Although one of the three was rightly distressed by this sense of losing connection, it took a while for the other two, who had studied and practised Buddhism for a longer time, to recognize that their minds were losing balance. For these two, despite weeks of intense introspection, it was the disorientation in their behaviour, accompanied by fairly minor transgressions, that blew the whistle on the ‘non-self’ experience. In other words, the concerns of the personality level, of how we act and interact in the external world, sounded the wake-up call. Because that’s the other aspect of the Buddha’s teachings - Vinaya - a training in correct or appropriate behaviour. The realm and concerns of the personality are not to be abandoned; it’s just the making of a righteous, anxious or obsessive self out of it that is to be seen through as stressful, and consequently put aside.

One of the shortcomings of intensive retreat situations is that the emphasis on ‘going inwards,’ on being on your own and refraining from interaction, can displace the personality energies rather than purify them. That mode of experience may indeed lead to a magnification of the picture of what’s happening in the mind; and one might even experience unusually heightened states of calm or rapture or concentration. However, one is in danger of losing the balance between inner and outer, between self and other; a balance that is the essence of full (holistic) awareness. As the Buddha succinctly put it:

he abides contemplating mind-objects ( dhamma) internally, or..contemplating mind-objects externally, or..contemplating mind-objects both internally and externally. ( Satipatthana sutta, M.10)

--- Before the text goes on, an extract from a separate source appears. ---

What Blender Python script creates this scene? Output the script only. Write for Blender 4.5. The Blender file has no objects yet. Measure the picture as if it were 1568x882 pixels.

If we keep angling the mind to disconnect from the interactive personality level ( an understandable way of side-stepping stress), it gets difficult to change the habit. And it’s also the case that disconnection, rather than awakening, is what some people want. But with that there’s no correct attention to one’s kamma, no proper handling and easing of its confused energies, and no complete integration. Such a practitioner attempts to cut off their kamma through avoidance, rather than transmute it through wise attention. Knowing this tendency, meditation masters may include work duties or discussion periods as part of the practice. Actually, in monastic life there are generally a whole range of duties - such as walking out on alms round, cleaning the monastery buildings and learning to chant together - that are a standard. One is also often living with a range of personalities some of whom one has no affinities for. Although this may not support my manifesting who I really am (because not everyone is interested) it does provide a practitioner with a rich source of mindful practice. We learn to stay in touch with a world of which we aren't the centre. So mindfulness has to be balanced internally, externally and at the interface where the sense of ‘self and other’ arises.

Of course in order to acquire that holistic awareness and balance, requires checking and moderating the connections with the social world. So how to not lose balance? It seems to me that this requires us to enquire into and mindfully cultivate what makes up our apparent self, including where it meets others. When you go to the source of it, what this self arises from a threefold basis: bodily presence ( being fully and attentively here) heart (the intelligence of empathy and response) and object discernment (how a thing appears to be, not how I feel about it). In brief, for mental consciousness to fully sense and organize experience into ‘me being in the world,’ takes body, heart and head. And whether we want to get out of the world or find our true place in it, first of all we have to know what that experience of ‘being in’ is about. If you try to cut off that experience, you get unbalanced, or even go crazy.

Bodily presence gets developed through bringing attention to posture - standing, sitting, and walking; a basis for meditation. This keeps grounding the mind in being here. And as the practice develops, it attunes us to the body’s intelligence - of which the sense of balance is the most apparent aspect. But along with comes an enhanced kinesthetic sense, that restores the body’s co-ordination, agility and sensitivity. These two alone give meditation a suitable ‘non-sensual’ pleasure that is yet fully embodied. I emphasize this intelligence in meditation practice because it is often lost - through propping the body on convenient surfaces, sitting passively in chairs and abandoning feet in favour of wheels, people lumber and lurch around, and get to live in their heads. Also, a lot of the emotional agitation that powers incessant thinking comes from not fully inhabiting where we are. So there is an ontological insecurity that throws everything out.

To counteract that insecurity, many people will rely on their heads. It’s a common inclination anyway, because the head tell us what to do, and societies in general are focused on the doing side of life, rather than the being/relating side. The thinking mind is the educated and valued job-winner; so I am the thinker, and the thinker tells me what to do, and how well I’m doing, and what I should have done etc. Which means pressure and restlessness - and pain if we get to feel how incessant thinking feels. Thus at a certain level of stress the reaction is to cut off thinking, by fair means or foul. And if I can’t do that, I cut off the heart. Hence the loss of joy, empathy and wholeness that ‘know your true self’ spirituality rightly sees as a source of suffering.

However, addressing the problem from a Buddhist perspective doesn’t require bringing in a true self, but is a matter of balancing the energies and intelligences of body, heart and head. To feel grounded in your body, so that there’s a source of calm. Further: through tuning in to the steady flow of the body’s in- and out-breathing, how we are gets to feel good. With a steady bodily presence to relate to, the heart sense doesn’t get wound up in its emotions, and how we are doesn’t solidify into who I really am. And this is good news. Because then there can be empathy with others rather than projections and reactions. We’re less needy and therefore less disappointed by other people being the way they are. There is presence, empathy and clear thinking, and they support each other. That’s enough. As for who I really am - let other people argue about that.